2014年2月13日。ソチパラリンピック、大会6日目。その日は、鈴木選手がメインとする回転の日だった。試合前、鈴木選手はなかなか平常心になれずにいた。押し寄せるプレッシャーの波に押しつぶされまいと、必死で冷静さを保とうとするものの、あまりの緊張感に目頭が熱くなるほどだった。
しかし、競技会場に入ると、不思議と気持ちは落ち着いたという。
「それまではメダルを取れなかったらどうしよう、というプレッシャーがあったのですが、会場に入ったら、気持ちが吹っ切れたんです。メダルを取れなくてもしょうがない。それでも自分の滑りだけはしよう、と」
1本目、鈴木選手は2番目に付けた。しかし、トップの選手とは1.61秒もの差があった。コンマ1秒を争うアルペンスキーにおいて、その差は大きかった。焦りを感じてもおかしくはない。ところが、意外にも気持ちは軽かったという。

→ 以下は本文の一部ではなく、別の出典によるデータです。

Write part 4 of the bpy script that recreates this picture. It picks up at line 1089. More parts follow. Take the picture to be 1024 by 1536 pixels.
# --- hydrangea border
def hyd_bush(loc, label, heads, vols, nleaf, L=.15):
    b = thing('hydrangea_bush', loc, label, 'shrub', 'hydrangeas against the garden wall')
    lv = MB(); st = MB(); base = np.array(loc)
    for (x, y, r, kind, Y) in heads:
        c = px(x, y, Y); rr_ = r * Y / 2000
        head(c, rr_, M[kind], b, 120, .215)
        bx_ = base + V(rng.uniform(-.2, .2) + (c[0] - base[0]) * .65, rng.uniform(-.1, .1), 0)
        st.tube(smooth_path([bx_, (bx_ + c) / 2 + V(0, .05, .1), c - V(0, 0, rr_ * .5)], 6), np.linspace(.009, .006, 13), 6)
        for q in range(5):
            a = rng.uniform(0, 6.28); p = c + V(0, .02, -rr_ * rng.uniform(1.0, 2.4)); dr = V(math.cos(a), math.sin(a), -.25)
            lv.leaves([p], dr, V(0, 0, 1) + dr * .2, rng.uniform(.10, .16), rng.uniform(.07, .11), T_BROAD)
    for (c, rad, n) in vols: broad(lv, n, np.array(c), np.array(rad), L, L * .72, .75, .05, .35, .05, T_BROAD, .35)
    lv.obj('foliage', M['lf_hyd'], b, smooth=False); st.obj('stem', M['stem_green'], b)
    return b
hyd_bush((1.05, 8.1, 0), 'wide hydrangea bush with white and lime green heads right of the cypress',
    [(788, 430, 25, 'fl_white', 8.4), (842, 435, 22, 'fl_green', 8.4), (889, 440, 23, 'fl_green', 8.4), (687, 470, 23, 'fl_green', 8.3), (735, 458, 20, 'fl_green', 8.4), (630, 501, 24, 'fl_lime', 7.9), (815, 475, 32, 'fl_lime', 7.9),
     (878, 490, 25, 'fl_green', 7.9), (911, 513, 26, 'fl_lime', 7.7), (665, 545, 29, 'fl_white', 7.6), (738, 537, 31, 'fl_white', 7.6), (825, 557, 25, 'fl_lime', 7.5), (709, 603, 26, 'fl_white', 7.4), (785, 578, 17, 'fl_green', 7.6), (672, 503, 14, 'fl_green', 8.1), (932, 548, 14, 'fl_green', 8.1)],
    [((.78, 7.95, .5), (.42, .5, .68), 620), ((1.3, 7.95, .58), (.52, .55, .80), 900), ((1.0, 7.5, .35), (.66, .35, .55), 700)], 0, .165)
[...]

「タイム差のことは、あまり気にしていませんでした。それよりも、2番というのが良かったな、と。僕、追いかけられるのが本当に苦手なんです。追いかける立場の方がいい。それに2番ということは、もう目指すは1番しかないわけですから、『よし、いくぞ!』と思いました」
そして2本目。スタートエリアで自らの順番を待っている時、ある感覚に襲われた。体の全ての神経が研ぎ澄まされ、頭の中も、見える景色も、聞こえてくるコーチからの指示も、全てがはっきりとしていた。余計なものが一切省かれた、クリアな状態――初めて経験する“ゾーン”に入っていた。

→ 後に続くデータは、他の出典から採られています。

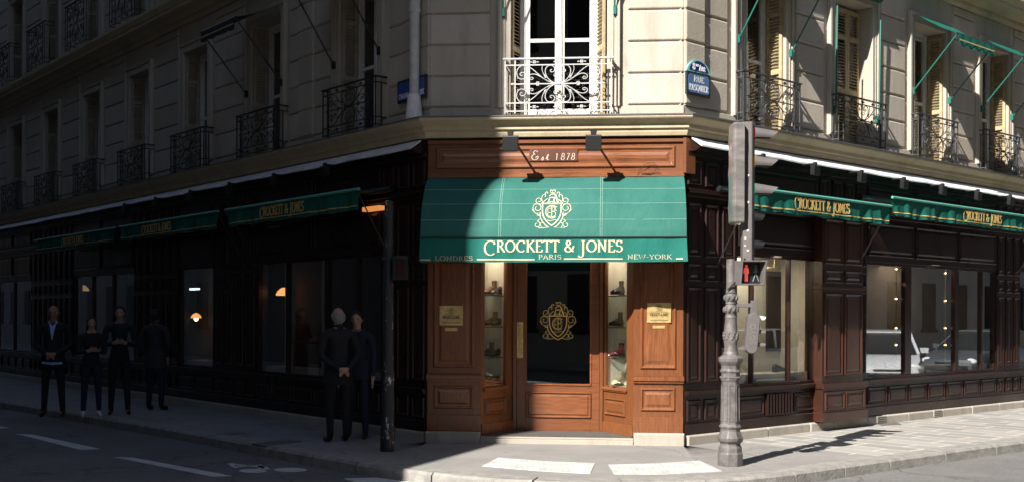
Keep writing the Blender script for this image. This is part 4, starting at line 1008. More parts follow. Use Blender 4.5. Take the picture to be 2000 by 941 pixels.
AW = empty('entrance_awning', FF.P((aw0 + aw1) / 2, 0, 3.47), 'faded green domed canvas awning with gold crest over the shop door', 'awning')
m = MB(); NS = 48; sag = lambda s: -.016 * math.sin(math.pi * ((s - aw0) / (aw1 - aw0) * 2.99 % 1)) ** 2 + .003 * math.sin(s * 13 + 1) + .002 * math.sin(s * 29)
loops = []
for (p, z) in APs: loops.append([FF.P(lerp(aw0, aw1, i / NS), p + (sag(lerp(aw0, aw1, i / NS)) if 0 < p < .6 else 0), z) for i in range(NS + 1)])
inner = [[FF.P(lerp(aw0, aw1, i / NS), p - .012, z - .004) for i in range(NS + 1)] for p, z in APs]
m.loft(loops, False, False, False); m.loft(inner, False, False, False)
for s in (aw0, aw1):
    m.add([FF.P(s, p, z) for p, z in APs] + [FF.P(s, 0, APs[-1][1])], [tuple(range(len(APs) + 1))])
m.build('canopy', CANV, AW, smooth=True, recalc=False)
m = MB(); HEM = mat('hem_thread', (.30, .50, .42), .8)
for px_ in (980, 1174):
    s = x(px_, .3)
    for ds in (-.012, .012): m.tube([FF.P(s + ds, p + .002, z + .001) for p, z in APs], .0022, 4)
for z in (3.27, 3.07, 2.86):
    p, _ = awn_p(z); m.tube([FF.P(lerp(aw0, aw1, i / NS), p + sag(lerp(aw0, aw1, i / NS)) + .002, z + .002) for i in range(NS + 1)], .0022, 4)
m.build('seam', HEM, AW)
m = MB(); m.tube([FF.P(aw0 - .01, .6, 2.635), FF.P(aw1 + .01, .6, 2.635)], .012, 6)
for s in (aw0 + .01, aw1 - .01): m.tube([FF.P(s, .0, 2.66), FF.P(s, .6, 2.635)], .012, 6); m.tube([FF.P(s, p - .012, z - .006) for p, z in APs], .01, 6)
box(m, FF, aw0, aw1, 2.630, 2.645, .60, .634)  # black strip added for the shadow gap above the valance
m.build('frame', BLACKM, AW)
VT, VB = 2.648, 2.335
def valp(s, z):   # rippled hanging valance
    t = (s - aw0) / (aw1 - aw0); k = (VT - z) / (VT - VB)
    rip = .010 * math.sin(t * 31) + .006 * math.sin(t * 77 + 1) + .05 * (max(0, t - .93) / .07) ** 1.5
    return .618 + k * (rip + .010)
vb = lambda t: VB + .008 * math.cos(t * 2 * math.pi) - .006 * math.sin(t * 9)
m = MB(); NV = 120
loops = [[FF.P(lerp(aw0 - .0 - .0, aw1, i / NV) + k * .012 * (1 if i > NV * .5 else -1) * abs(i / NV - .5) * 2, valp(lerp(aw0, aw1, i / NV), lerp(VT, VB, k)), lerp(VT, vb(i / NV), k)) for i in range(NV + 1)] for k in (0, .2, .4, .6, .8, 1)]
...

その感覚は、ゴールの瞬間まで消えることなく続き、唯一1分を切る好タイムを叩き出した。これにプレッシャーを感じたのか、1本目でトップに立った選手は、途中でコースアウト。その瞬間、鈴木選手の金メダルが確定した。3度目の出場にして初めての金メダルを首に下げ、彼は表彰台の一番上で、天に向けて人差し指を突き上げる“No.1ポーズ”をしながら、喜びをかみしめた。
だが、金メダルの余韻に浸ったのはその日だけだった。翌日からは再び挑戦者として、他の種目に出場した。そして、大会が閉幕した翌日には、ソチの地で、既に4年後に向けてトレーニングに励む姿があった。